Russia's Ministry of Defense repeated its claim that units were returning to garrison yesterday, after Western intelligence services said they weren't seeing signs of withdrawal from assembly areas near Ukraine. Western governments aren't in general buying it. Reuters reports that the US ambassador to the Organization for Security and Cooperation in Europe (OSCE) Michael Carpenter told a meeting of the OSCE today, "We assess that Russia probably has massed between 169,000-190,000 personnel in and near Ukraine as compared with about 100,000 on January 30. This is the most significant military mobilization in Europe since the Second World War."

Russian strategic forces prepare to conduct exercises.

And President Putin says he intends to personally oversee them. The AP reports that the exercises, expected to "involve multiple practice launches of intercontinental ballistic missiles and cruise missiles" will be held Saturday.

What should be the diplomatic framework within which Western governments should organize support for Ukraine?

Speaking of nuclear weapons, Ukraine agreed, in the 1994 Budapest Memorandum, to give up the nuclear weapons it had inherited from the Soviet Union, and to do so in exchange for Western (specifically US) guarantees of its territorial integrity. Roger Myerson argued last night at the University of Chicago roundtable that it's the Budapest Memorandum, not the Minsk Accords, still less Ukrainian admission to NATO that should provide the organizing principle for US diplomacy during the crisis. The principal beneficiary of the Budapest agreement was, after all, Russia, which wanted no nuclear-armed smaller powers in the Near Abroad. Steps to guarantee Ukrainian sovereignty and territorial integrity would pursue a clear objective, and they wouldn't carry the implicit threat to Russia of NATO encroachment on its borders.

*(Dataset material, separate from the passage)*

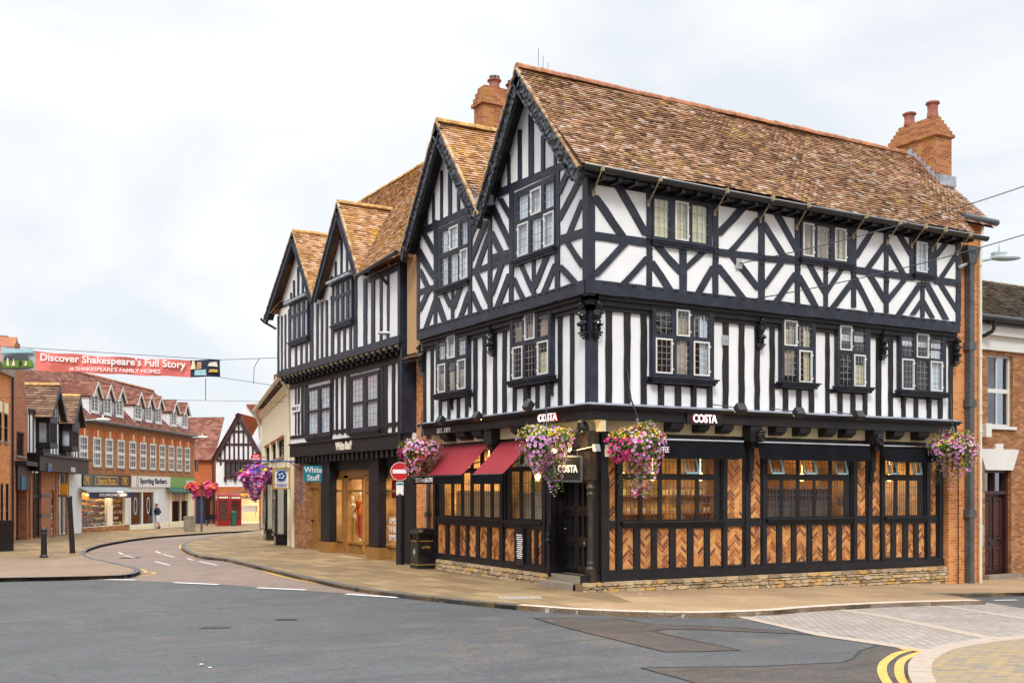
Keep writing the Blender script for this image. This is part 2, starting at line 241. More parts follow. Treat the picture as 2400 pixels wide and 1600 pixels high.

Recent cyberattacks against Ukraine.

Bloomberg quotes Ukrainian authorities as calling the distributed denial-of-service attack that began Tuesday and extended into Wednesday the largest the country had seen. This may be an exaggerated local perspective. Reuters cites Netscout to the contrary. The security firm said that what Ukraine faced was relatively standard and not unusually large. “It’s possible that it was the largest they’d seen against targets,” Netscout's Richard Hummel said. “It is definitely not the largest we’ve seen.” At the Chicago session last night Mylovanov said that, contrary to most reports, the effects of the attack had not been confined to just two banks, but had affected the banking sector as a whole. He assessed the level of interference as comparable to that Estonia sustained when it came under Russian cyberattack. That Ukraine escaped a crippling shutdown he ascribed to the country's improved resiliency.

Warnings that Russian cyber operations could affect countries beyond Ukraine continue. The Voice of America reports US concerns about the possibility of cyberattack, and it cites the often-mentioned case of NotPetya, which spread beyond its Ukrainian targets to affect commerce globally. Media in the UK are retailing similar warnings, although they focus on the possibility of a direct cyberattack against British assets. Online shopping, paycard transactions, and healthcare information are regarded as especially at risk.

Speaking at the Munich Cybersecurity Conference, US Deputy Attorney General Lisa Monaco said, "Given the very high tensions that we are experiencing, companies of any size and of all sizes would be foolish not to be preparing right now as we speak -- to increase their defenses, to do things like patching, to heighten their alert systems, to be monitoring in real-time their cybersecurity. They need to be as we say, 'shields up' and to be really on the most heightened level of alert that they can be and taking all necessary precautions."